Tale conclusione trova, del resto, con riferimento alla fattispecie della conferenza di servizi, un riconoscimento espresso nell’art. 14-quater, comma 2, l. 241 del 1990 a mente del quale “le amministrazioni i cui atti sono sostituiti dalla determinazione motivata di conclusione della conferenza possono sollecitare con congrua motivazione l’amministrazione procedente ad assumere, previa indizione di una nuova conferenza, determinazioni in via di autotutela ai sensi dell’articolo 21 nonies. Possono altresì sollecitarla, purché abbiano partecipato, anche per il tramite del rappresentante di cui ai commi 4 e 5 dell’articolo 14 ter, alla conferenza di servizi o si siano espresse nei termini, ad assumere determinazioni in via di autotutela ai sensi dell’articolo 21 quinquies”.

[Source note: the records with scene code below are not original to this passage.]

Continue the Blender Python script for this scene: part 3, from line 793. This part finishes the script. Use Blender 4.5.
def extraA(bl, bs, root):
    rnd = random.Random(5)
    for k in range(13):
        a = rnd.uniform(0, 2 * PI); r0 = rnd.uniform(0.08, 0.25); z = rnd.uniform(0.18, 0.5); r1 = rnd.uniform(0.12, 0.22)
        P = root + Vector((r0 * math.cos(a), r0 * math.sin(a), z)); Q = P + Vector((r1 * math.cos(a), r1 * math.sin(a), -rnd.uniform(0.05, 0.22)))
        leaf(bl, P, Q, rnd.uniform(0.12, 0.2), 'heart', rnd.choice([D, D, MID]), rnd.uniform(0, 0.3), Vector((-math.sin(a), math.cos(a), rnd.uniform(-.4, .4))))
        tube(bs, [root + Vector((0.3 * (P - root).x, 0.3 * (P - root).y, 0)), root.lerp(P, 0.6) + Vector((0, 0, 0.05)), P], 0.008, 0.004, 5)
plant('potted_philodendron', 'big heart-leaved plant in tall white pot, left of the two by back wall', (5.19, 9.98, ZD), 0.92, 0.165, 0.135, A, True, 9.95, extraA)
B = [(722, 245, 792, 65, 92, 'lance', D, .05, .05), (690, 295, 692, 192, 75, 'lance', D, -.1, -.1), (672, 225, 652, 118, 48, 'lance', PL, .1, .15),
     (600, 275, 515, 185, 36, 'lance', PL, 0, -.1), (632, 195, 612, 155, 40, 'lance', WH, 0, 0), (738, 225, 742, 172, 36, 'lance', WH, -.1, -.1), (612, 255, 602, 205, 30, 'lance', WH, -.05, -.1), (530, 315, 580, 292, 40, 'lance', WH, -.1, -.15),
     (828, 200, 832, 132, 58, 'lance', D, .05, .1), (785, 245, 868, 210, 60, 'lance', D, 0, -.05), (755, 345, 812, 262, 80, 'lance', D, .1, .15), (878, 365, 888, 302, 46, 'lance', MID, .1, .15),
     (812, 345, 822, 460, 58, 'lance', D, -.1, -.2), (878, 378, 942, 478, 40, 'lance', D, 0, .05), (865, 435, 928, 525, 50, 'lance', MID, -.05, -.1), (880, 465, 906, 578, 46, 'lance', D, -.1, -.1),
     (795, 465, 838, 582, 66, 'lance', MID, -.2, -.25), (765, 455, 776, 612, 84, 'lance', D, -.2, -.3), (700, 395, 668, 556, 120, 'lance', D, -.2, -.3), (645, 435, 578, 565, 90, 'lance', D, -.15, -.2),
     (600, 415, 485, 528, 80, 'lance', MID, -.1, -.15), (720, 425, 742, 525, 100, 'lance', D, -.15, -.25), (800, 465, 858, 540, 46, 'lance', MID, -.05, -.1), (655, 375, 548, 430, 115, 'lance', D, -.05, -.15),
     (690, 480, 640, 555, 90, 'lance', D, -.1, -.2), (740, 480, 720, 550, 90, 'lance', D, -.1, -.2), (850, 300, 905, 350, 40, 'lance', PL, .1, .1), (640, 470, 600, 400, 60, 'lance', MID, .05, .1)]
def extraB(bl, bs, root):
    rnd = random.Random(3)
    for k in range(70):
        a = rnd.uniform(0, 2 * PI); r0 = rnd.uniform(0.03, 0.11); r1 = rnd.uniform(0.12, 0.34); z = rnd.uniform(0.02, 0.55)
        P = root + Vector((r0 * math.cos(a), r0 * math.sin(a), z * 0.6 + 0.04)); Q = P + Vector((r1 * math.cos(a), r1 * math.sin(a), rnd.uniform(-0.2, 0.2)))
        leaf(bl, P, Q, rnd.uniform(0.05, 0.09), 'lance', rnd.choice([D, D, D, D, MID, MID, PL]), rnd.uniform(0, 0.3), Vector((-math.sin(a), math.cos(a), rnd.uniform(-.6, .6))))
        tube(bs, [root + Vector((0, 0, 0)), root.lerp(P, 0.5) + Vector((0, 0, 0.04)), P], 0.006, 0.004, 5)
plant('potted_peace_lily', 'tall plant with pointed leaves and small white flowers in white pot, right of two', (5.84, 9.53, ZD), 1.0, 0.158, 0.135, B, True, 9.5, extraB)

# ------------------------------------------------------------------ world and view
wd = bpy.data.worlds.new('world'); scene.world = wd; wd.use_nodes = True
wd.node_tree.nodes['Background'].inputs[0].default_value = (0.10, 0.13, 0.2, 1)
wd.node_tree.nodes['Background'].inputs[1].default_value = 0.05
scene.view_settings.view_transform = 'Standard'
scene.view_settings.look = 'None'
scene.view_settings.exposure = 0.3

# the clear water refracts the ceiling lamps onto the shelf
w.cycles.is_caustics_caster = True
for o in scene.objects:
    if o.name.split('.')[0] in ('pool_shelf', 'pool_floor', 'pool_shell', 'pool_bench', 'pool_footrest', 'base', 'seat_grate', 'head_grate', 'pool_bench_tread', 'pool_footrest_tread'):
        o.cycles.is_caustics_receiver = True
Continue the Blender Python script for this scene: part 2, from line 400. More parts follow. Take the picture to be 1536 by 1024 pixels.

In conclusione, il motivo di ricorso fondato sull’avvenuta formazione del silenzio assenso ex art. 17-bis della l. n. 241/1990 e art. 12 della l.r. n. 71/1978, come richiamato dall’art. 53 della l.r. n. 19/2020, è fondato e assorbente rispetto alle altre doglianze e da ciò consegue l’accoglimento del ricorso e, per l’effetto, l’annullamento del parere prot. n. 9062 del 4 luglio 2024, reso dalla Soprintendenza per i Beni Culturali e Ambientali di Trapani, in quanto tardivamente adottato, salvi gli ulteriori provvedimenti dell’Amministrazione.
La complessità delle questioni giuridiche dedotte e la natura pubblica di entrambe le parti in lite giustifica la compensazione delle spese di giudizio.